_THE EXERCISE_.
Take the lines from the beginning of the material through the line containing "jar('white aerosol can" and retype them exactly, leaving the pictures out.

_SUPPLIED INFORMATION_.

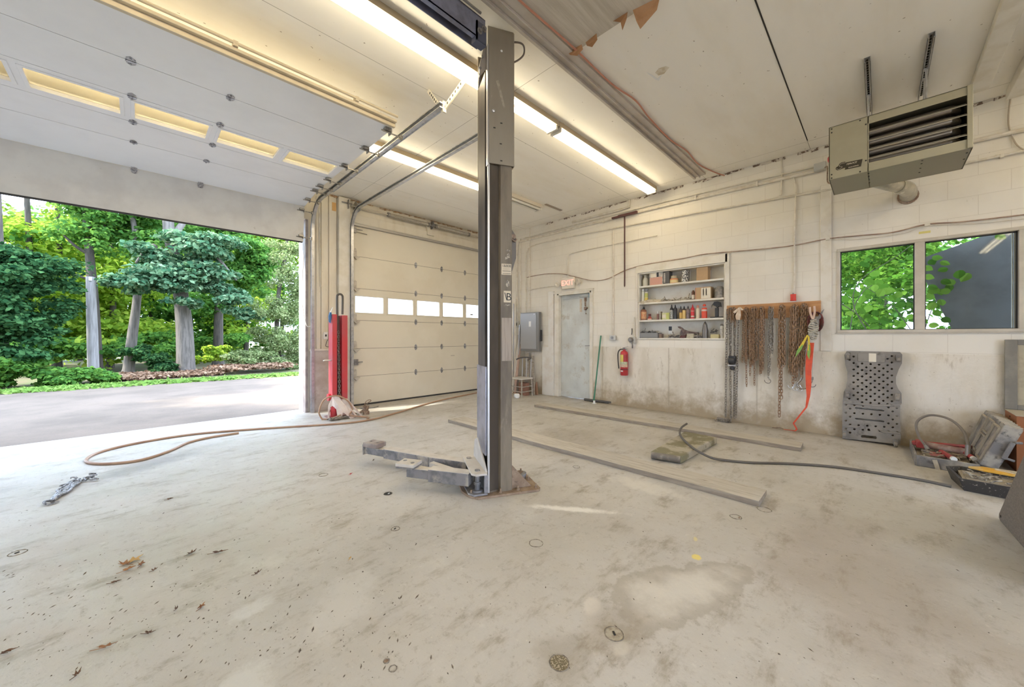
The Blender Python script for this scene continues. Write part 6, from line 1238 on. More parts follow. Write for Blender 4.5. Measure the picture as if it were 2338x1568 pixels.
t3 = carton('small yellow bin holding dark bits, near right end of bottom shelf', S2, 1848, 2040, 845, 0, mat('yellow_bin', (.55, .47, .24), .6), X0=XR + .01, X1=XR + .09, name='parts_bin', cat='bin')
junk('dark bits sticking up out of the small yellow bin', S2, 1865, 2010, .05, 0, 10, mat('black_tools', (.07, .065, .06)), 'loose_bits', 'parts', 6, zbase=.075, X0=XR + .02, X1=XR + .08)
jar('white aerosol can with dark cap, right end of bottom shelf', S2, 2070, 2165, 600, 0, mat('aerosol_white', (.68, .65, .58), .4), [(1, 0), (1, .82), (.8, .86), (.85, .87), (.7, .95), (.3, 1)], cap=3, capm=STEELD, cat='can', name='aerosol_can', band_=[(.1, .7, mat('aerosol_print', (.66, .62, .55), .5, col2=(.4, .38, .35), scale=60))])

# ================================================================== CREEPER LEANING ON THE WALL
CM = mat('grey_moulded_plastic', (.205, .185, .165), .5, col2=(.27, .245, .215), scale=4, dirt=(.13, .115, .10), dscale=9)
XCr = 5.935
def zc(zx, zy, X=XCr): return PX(1880 + zx / 3.2, 770 + zy / 3.2, X)
cr = thing('mechanic_creeper', 'grey plastic mechanic creeper full of holes leaning upright on the block wall', 'creeper', (5.95, .09, 0))
outl = [(170, 100), (560, 108), (576, 125), (574, 190), (550, 235), (530, 290), (530, 340), (550, 385), (570, 410), (572, 480), (560, 500), (566, 740), (560, 778), (140, 735), (138, 640), (142, 465), (148, 400), (165, 370), (175, 310), (175, 250), (160, 200), (153, 130)]
holes = []
for r_i in range(16):
    for c_i in range(7):
        zx = 190 + c_i * 62 + (31 if r_i % 2 else 0); zy = 117 + r_i * 23.5 + c_i * 4
        lo, hi = (185, 545) if zy < 190 else (195, 515) if zy < 400 else (160, 545)
        if lo < zx < hi and not (245 < zx < 460 and zy < 190): holes.append((zx, zy, 9.5, 7))
for r_i in range(9):
    for c_i in range(7):
        zx = 165 + c_i * 62 + (31 if r_i % 2 else 0); zy = 490 + r_i * 29 + c_i * 4
        if zx < 545 and not (225 < zx < 455 and (500 < zy < 545 or 575 < zy < 625 or zy > 695)) and zy < 740: holes.append((zx, zy, 9.5, 7))
ok_ = []
def inside(x, y):
    c = False; n = len(outl)
    for i in range(n):
        (x0, y0), (x1, y1) = outl[i], outl[i - 1]
        if (y0 > y) != (y1 > y) and x < (x1 - x0) * (y - y0) / (y1 - y0) + x0: c = not c
    return c
for h in holes:
    if 300 < h[0] < 365 and 645 < h[1] < 700: continue
    if all(inside(h[0] + 16 * math.cos(q), h[1] + 16 * math.sin(q)) for q in [k * .785 for k in range(8)]) and all(math.hypot(h[0] - k[0], h[1] - k[1]) > 21 for k in ok_): ok_.append(h)
holes = ok_
def creeper_mesh():
    from mathutils.geometry import delaunay_2d_cdt
    loops = [[(a, b) for a, b in outl]]
    for (a, b, rx, ry) in holes: loops.append([(a + rx * math.cos(q), b + ry * math.sin(q)) for q in [2 * math.pi * k / 8 for k in range(8)]])
    for a0, a1, b0 in ((235, 440, 512), (235, 440, 590), (280, 385, 718)):
        h = 7 if b0 < 700 else 11; sl = .10; loops.append([(a0, b0 - h + 2), (a1, b0 - h + 2 + (a1 - a0) * sl), (a1 + 5, b0 + (a1 - a0) * sl + 2), (a1, b0 + h + (a1 - a0) * sl), (a0, b0 + h), (a0 - 5, b0 + 2)])
    loops.append([(322, 664), (342, 666), (342, 682), (322, 680)])
    V = []; E_ = []
    for l in loops:
        k = len(V); V += [Vector(p) for p in l]; E_ += [(k + i, k + (i + 1) % len(l)) for i in range(len(l))]
    ov, oe, of, *_ = delaunay_2d_cdt(V, E_, [], 0, 1e-4)
    def pin(x, y, l):
        c = False
        for i in range(len(l)):
            (x0, y0), (x1, y1) = l[i], l[i - 1]
            if (y0 > y) != (y1 > y) and x < (x1 - x0) * (y - y0) / (y1 - y0) + x0: c = not c
        return c
    fs = []
    for f in of:
        x = sum(ov[i].x for i in f) / len(f); y = sum(ov[i].y for i in f) / len(f)
        if pin(x, y, loops[0]) and not any(abs(x - l[0][0]) < 240 and pin(x, y, l) for l in loops[1:]): fs.append(list(f))
    return [zc(p.x, p.y) for p in ov], fs
vs, fs = creeper_mesh(); g = G(); g.add(vs, fs); bo = g.build('body', CM, cr, smooth=0)
# lean: shear the foot out from the wall a little
for v in bo.data.vertices: v.co.x += .03 * (v.co.z - .5) * 1.0
so = bo.modifiers.new('thickness', 'SOLIDIFY'); so.thickness = .028; so.offset = 0
g = G(); no = len(outl); ic = [(a + (355 - a) * .03, b + (440 - b) * .02) for a, b in outl]; ring = []
for (a, b), (c_, d_) in zip(outl, ic):
    p0 = zc(a, b); p1 = zc(c_, d_); p1.z = max(p1.z, p0.z) if d_ > 440 else p1.z
    for p in (p0, p1):
        for dx in (.0, .05): q = p.copy(); q.x = min(XCr + .03 * (p.z - .5) + dx, 6.004); ring.append(q)
g.add(ring, [(4 * i + a, 4 * ((i + 1) % no) + a, 4 * ((i + 1) % no) + b, 4 * i + b) for i in range(no) for a, b in ((0, 1), (1, 3), (3, 2), (2, 0))]); g.build('rim', CM, cr, smooth=0)  # lip added to keep light out behind the holes
def zx_(zx, zy, d=0.): p = zc(zx, zy); p.x += .03 * (p.z - .5) - d; return p
g = G(); g.sheet([zx_(250, 115, .012), zx_(452, 120, .012), zx_(450, 185, .012), zx_(252, 175, .012)], .010, n=(-1, 0, 0)); g.build('headrest', CM, cr, bev=.004, smooth=0)
g = G(); g.sheet([zx_(332, 116, .0225), zx_(386, 118, .0225), zx_(386, 180, .0225), zx_(332, 178, .0225)], .0012, n=(-1, 0, 0)); g.build('paper_label', CRM, cr, smooth=0)
for poly in ([(150, 462), (250, 455), (275, 478), (420, 490), (570, 480), (560, 500), (400, 505), (260, 492), (145, 480)], [(140, 635), (230, 640), (280, 650), (250, 658), (140, 650)], [(395, 668), (440, 680), (560, 690), (562, 706), (430, 694)]):
    g = G(); g.sheet([zx_(a, b, .010) for a, b in poly], .012, n=(-1, 0, 0)); g.build('moulded_ridge', CM, cr, bev=.004, smooth=0)
for (a, b) in ((178, 135), (548, 150), (178, 412), (540, 432), (158, 695), (528, 760)):
    g = G(); p = zx_(a, b, .02); g.box(p.x - .03, p.x + .01, p.y - .020, p.y + .020, p.z - .03, p.z + .035); g.cyl((p.x - .045, p.y - .015, p.z - .015), (p.x - .045, p.y + .015, p.z - .015), .028, 14); c_ = g.build('caster', CM, cr, bev=.004, smooth=40)

# ================================================================== TOOL CASES, BOXES AND PANELS AT THE RIGHT
CASE = mat('dusty_grey_case', (.17, .16, .155), .6, col2=(.36, .33, .28), scale=7, dirt=(.08, .075, .07), dscale=14)
CASET = mat('dusty_tray', (.46, .41, .32), .75, col2=(.34, .30, .24), scale=10)
c1 = thing('tool_case', 'open grey plastic tool case with lid raised, red hydraulic tools inside', 'tool case', (5.55, -.42, 0))
g = G(); g.prism([(5.20, -.25, .0), (5.90, -.245, .0), (5.90, -.60, .0), (5.20, -.60, .0)], (0, 0, .035)); 
for a, b in (((5.18, -.24), (5.92, -.235)), ((5.92, -.235), (5.92, -.61)), ((5.92, -.61), (5.18, -.61)), ((5.18, -.61), (5.18, -.24))): g.bar((a[0], a[1], .05), (b[0], b[1], .05), .018, .10)
g.build('lower_shell', CASE, c1, bev=.006, smooth=0)
g = G(); 
for k in range(7): g.box(5.20 + .02 * k, 5.21 + .02 * k, -.56, -.27, .05, .075)
for y in (-.30, -.40, -.52): g.box(5.34, 5.88, y - .005, y + .005, .04, .08)
g.box(5.20, 5.88, -.59, -.26, .036, .050); g.build('tray_insert', CASET, c1, smooth=0)
g = G(); nrm = Vector((0, -.13, .38)).normalized(); q = [Vector((5.19, -.615, .10)), Vector((5.92, -.615, .10)), Vector((5.90, -.735, .49)), Vector((5.19, -.75, .47))]; back = Vector((0, -.10, -.03))
g.prism(q, back); lid = g.build('lid', CASE, c1, bev=.01, smooth=0)
g = G()
for (a0, a1, b0, b1) in ((.05, .30, .1, .9), (.34, .62, .15, .55), (.34, .62, .62, .92), (.68, .95, .1, .9)):
    f = lambda a, b: (q[0] * (1 - a) + q[1] * a) * (1 - b) + (q[3] * (1 - a) + q[2] * a) * b
    for s_, e_ in (((a0, b0), (a1, b0)), ((a1, b0), (a1, b1)), ((a1, b1), (a0, b1)), ((a0, b1), (a0, b0))): g.bar(f(*s_) + Vector((0, .006, 0)), f(*e_) + Vector((0, .006, 0)), .012, .014)
g.build('moulded_ribs', CASET, lid, smooth=0)
for k in range(9): g = G() if k == 0 else g; p_ = q[3] * (1 - k / 9 - .05) + q[2] * (k / 9 + .05); g.bar(p_ + Vector((0, 0, .004)), p_ + back + Vector((0, 0, .004)), .02, .008)
g.build('top_ribs', CASET, lid, smooth=0)
g = G(); g.bar((5.17, -.79, .33), (5.17, -.74, .18), .03, .03); g.bar((5.17, -.80, .33), (5.19, -.84, .33), .02, .02); g.bar((5.17, -.75, .19), (5.19, -.80, .17), .02, .02); g.build('carry_handle', CASE, lid, bev=.006, smooth=0)
g = G(); g.prism([(5.165, -.34, .08), (5.165, -.37, .085), (5.16, -.39, .0), (5.16, -.36, .0)], (.02, 0, 0)); g.build('latch', CASET, c1, smooth=0)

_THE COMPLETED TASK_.
The Blender Python script for this scene continues. Write part 6, from line 1238 on. More parts follow. Write for Blender 4.5. Measure the picture as if it were 2338x1568 pixels.
t3 = carton('small yellow bin holding dark bits, near right end of bottom shelf', S2, 1848, 2040, 845, 0, mat('yellow_bin', (.55, .47, .24), .6), X0=XR + .01, X1=XR + .09, name='parts_bin', cat='bin')
junk('dark bits sticking up out of the small yellow bin', S2, 1865, 2010, .05, 0, 10, mat('black_tools', (.07, .065, .06)), 'loose_bits', 'parts', 6, zbase=.075, X0=XR + .02, X1=XR + .08)
jar('white aerosol can with dark cap, right end of bottom shelf', S2, 2070, 2165, 600, 0, mat('aerosol_white', (.68, .65, .58), .4), [(1, 0), (1, .82), (.8, .86), (.85, .87), (.7, .95), (.3, 1)], cap=3, capm=STEELD, cat='can', name='aerosol_can', band_=[(.1, .7, mat('aerosol_print', (.66, .62, .55), .5, col2=(.4, .38, .35), scale=60))])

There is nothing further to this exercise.